### Data extract
╔══

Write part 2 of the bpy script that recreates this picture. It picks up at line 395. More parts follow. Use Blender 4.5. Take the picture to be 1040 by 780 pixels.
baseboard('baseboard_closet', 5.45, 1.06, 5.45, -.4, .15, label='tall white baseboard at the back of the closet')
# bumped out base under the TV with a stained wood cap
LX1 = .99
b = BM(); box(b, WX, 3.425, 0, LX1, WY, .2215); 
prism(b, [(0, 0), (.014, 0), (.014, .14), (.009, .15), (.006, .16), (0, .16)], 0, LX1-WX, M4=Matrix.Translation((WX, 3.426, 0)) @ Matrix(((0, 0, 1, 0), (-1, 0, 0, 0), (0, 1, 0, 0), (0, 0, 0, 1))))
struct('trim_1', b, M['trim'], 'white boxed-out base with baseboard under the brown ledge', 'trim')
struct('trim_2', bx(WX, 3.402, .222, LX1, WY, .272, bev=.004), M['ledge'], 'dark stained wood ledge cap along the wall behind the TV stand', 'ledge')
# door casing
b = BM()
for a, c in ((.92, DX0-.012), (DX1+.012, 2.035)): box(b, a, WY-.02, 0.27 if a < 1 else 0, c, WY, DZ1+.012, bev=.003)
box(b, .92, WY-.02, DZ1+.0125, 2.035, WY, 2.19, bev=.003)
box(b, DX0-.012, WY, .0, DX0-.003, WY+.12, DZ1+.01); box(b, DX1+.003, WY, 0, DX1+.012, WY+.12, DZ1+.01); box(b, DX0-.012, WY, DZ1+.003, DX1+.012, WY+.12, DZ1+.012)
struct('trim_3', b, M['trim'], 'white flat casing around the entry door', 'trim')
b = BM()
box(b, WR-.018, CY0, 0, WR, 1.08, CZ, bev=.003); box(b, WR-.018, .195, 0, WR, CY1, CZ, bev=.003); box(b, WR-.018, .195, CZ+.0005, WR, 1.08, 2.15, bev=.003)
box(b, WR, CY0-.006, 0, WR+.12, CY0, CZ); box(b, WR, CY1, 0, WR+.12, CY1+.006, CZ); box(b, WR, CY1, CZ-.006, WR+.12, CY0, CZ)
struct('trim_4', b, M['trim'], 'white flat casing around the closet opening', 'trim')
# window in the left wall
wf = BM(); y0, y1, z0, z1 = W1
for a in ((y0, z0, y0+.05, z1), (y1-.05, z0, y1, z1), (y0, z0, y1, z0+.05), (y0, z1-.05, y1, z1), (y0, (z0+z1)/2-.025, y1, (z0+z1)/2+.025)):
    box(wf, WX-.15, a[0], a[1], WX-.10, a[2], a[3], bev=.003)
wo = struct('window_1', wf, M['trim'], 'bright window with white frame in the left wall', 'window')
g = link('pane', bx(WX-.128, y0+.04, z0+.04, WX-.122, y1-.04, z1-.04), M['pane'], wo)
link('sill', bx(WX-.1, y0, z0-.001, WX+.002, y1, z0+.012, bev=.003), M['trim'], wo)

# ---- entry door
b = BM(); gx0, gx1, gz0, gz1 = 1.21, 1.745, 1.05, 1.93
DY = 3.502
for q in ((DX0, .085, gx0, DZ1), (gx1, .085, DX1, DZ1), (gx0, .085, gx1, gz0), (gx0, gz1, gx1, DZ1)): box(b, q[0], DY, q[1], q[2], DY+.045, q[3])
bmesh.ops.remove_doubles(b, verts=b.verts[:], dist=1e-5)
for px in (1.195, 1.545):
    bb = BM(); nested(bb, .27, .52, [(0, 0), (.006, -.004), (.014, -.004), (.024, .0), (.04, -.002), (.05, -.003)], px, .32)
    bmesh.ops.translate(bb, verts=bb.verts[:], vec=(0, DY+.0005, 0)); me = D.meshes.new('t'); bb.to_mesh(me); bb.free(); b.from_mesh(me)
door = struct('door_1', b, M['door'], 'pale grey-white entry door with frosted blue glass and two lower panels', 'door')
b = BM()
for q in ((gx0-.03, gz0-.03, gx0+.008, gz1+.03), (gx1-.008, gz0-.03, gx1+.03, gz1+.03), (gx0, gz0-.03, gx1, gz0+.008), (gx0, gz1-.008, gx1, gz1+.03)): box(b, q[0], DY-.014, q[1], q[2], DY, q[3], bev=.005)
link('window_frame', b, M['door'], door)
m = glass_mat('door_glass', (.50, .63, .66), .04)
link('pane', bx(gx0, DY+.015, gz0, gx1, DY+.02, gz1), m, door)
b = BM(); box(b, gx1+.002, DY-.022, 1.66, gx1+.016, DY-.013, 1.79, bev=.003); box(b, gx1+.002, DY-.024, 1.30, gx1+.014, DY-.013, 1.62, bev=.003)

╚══

### Goal
Transcribe the data above in full, exactly.

### Task response
Write part 2 of the bpy script that recreates this picture. It picks up at line 395. More parts follow. Use Blender 4.5. Take the picture to be 1040 by 780 pixels.
baseboard('baseboard_closet', 5.45, 1.06, 5.45, -.4, .15, label='tall white baseboard at the back of the closet')
# bumped out base under the TV with a stained wood cap
LX1 = .99
b = BM(); box(b, WX, 3.425, 0, LX1, WY, .2215); 
prism(b, [(0, 0), (.014, 0), (.014, .14), (.009, .15), (.006, .16), (0, .16)], 0, LX1-WX, M4=Matrix.Translation((WX, 3.426, 0)) @ Matrix(((0, 0, 1, 0), (-1, 0, 0, 0), (0, 1, 0, 0), (0, 0, 0, 1))))
struct('trim_1', b, M['trim'], 'white boxed-out base with baseboard under the brown ledge', 'trim')
struct('trim_2', bx(WX, 3.402, .222, LX1, WY, .272, bev=.004), M['ledge'], 'dark stained wood ledge cap along the wall behind the TV stand', 'ledge')
# door casing
b = BM()
for a, c in ((.92, DX0-.012), (DX1+.012, 2.035)): box(b, a, WY-.02, 0.27 if a < 1 else 0, c, WY, DZ1+.012, bev=.003)
box(b, .92, WY-.02, DZ1+.0125, 2.035, WY, 2.19, bev=.003)
box(b, DX0-.012, WY, .0, DX0-.003, WY+.12, DZ1+.01); box(b, DX1+.003, WY, 0, DX1+.012, WY+.12, DZ1+.01); box(b, DX0-.012, WY, DZ1+.003, DX1+.012, WY+.12, DZ1+.012)
struct('trim_3', b, M['trim'], 'white flat casing around the entry door', 'trim')
b = BM()
box(b, WR-.018, CY0, 0, WR, 1.08, CZ, bev=.003); box(b, WR-.018, .195, 0, WR, CY1, CZ, bev=.003); box(b, WR-.018, .195, CZ+.0005, WR, 1.08, 2.15, bev=.003)
box(b, WR, CY0-.006, 0, WR+.12, CY0, CZ); box(b, WR, CY1, 0, WR+.12, CY1+.006, CZ); box(b, WR, CY1, CZ-.006, WR+.12, CY0, CZ)
struct('trim_4', b, M['trim'], 'white flat casing around the closet opening', 'trim')
# window in the left wall
wf = BM(); y0, y1, z0, z1 = W1
for a in ((y0, z0, y0+.05, z1), (y1-.05, z0, y1, z1), (y0, z0, y1, z0+.05), (y0, z1-.05, y1, z1), (y0, (z0+z1)/2-.025, y1, (z0+z1)/2+.025)):
    box(wf, WX-.15, a[0], a[1], WX-.10, a[2], a[3], bev=.003)
wo = struct('window_1', wf, M['trim'], 'bright window with white frame in the left wall', 'window')
g = link('pane', bx(WX-.128, y0+.04, z0+.04, WX-.122, y1-.04, z1-.04), M['pane'], wo)
link('sill', bx(WX-.1, y0, z0-.001, WX+.002, y1, z0+.012, bev=.003), M['trim'], wo)

# ---- entry door
b = BM(); gx0, gx1, gz0, gz1 = 1.21, 1.745, 1.05, 1.93
DY = 3.502
for q in ((DX0, .085, gx0, DZ1), (gx1, .085, DX1, DZ1), (gx0, .085, gx1, gz0), (gx0, gz1, gx1, DZ1)): box(b, q[0], DY, q[1], q[2], DY+.045, q[3])
bmesh.ops.remove_doubles(b, verts=b.verts[:], dist=1e-5)
for px in (1.195, 1.545):
    bb = BM(); nested(bb, .27, .52, [(0, 0), (.006, -.004), (.014, -.004), (.024, .0), (.04, -.002), (.05, -.003)], px, .32)
    bmesh.ops.translate(bb, verts=bb.verts[:], vec=(0, DY+.0005, 0)); me = D.meshes.new('t'); bb.to_mesh(me); bb.free(); b.from_mesh(me)
door = struct('door_1', b, M['door'], 'pale grey-white entry door with frosted blue glass and two lower panels', 'door')
b = BM()
for q in ((gx0-.03, gz0-.03, gx0+.008, gz1+.03), (gx1-.008, gz0-.03, gx1+.03, gz1+.03), (gx0, gz0-.03, gx1, gz0+.008), (gx0, gz1-.008, gx1, gz1+.03)): box(b, q[0], DY-.014, q[1], q[2], DY, q[3], bev=.005)
link('window_frame', b, M['door'], door)
m = glass_mat('door_glass', (.50, .63, .66), .04)
link('pane', bx(gx0, DY+.015, gz0, gx1, DY+.02, gz1), m, door)
b = BM(); box(b, gx1+.002, DY-.022, 1.66, gx1+.016, DY-.013, 1.79, bev=.003); box(b, gx1+.002, DY-.024, 1.30, gx1+.014, DY-.013, 1.62, bev=.003)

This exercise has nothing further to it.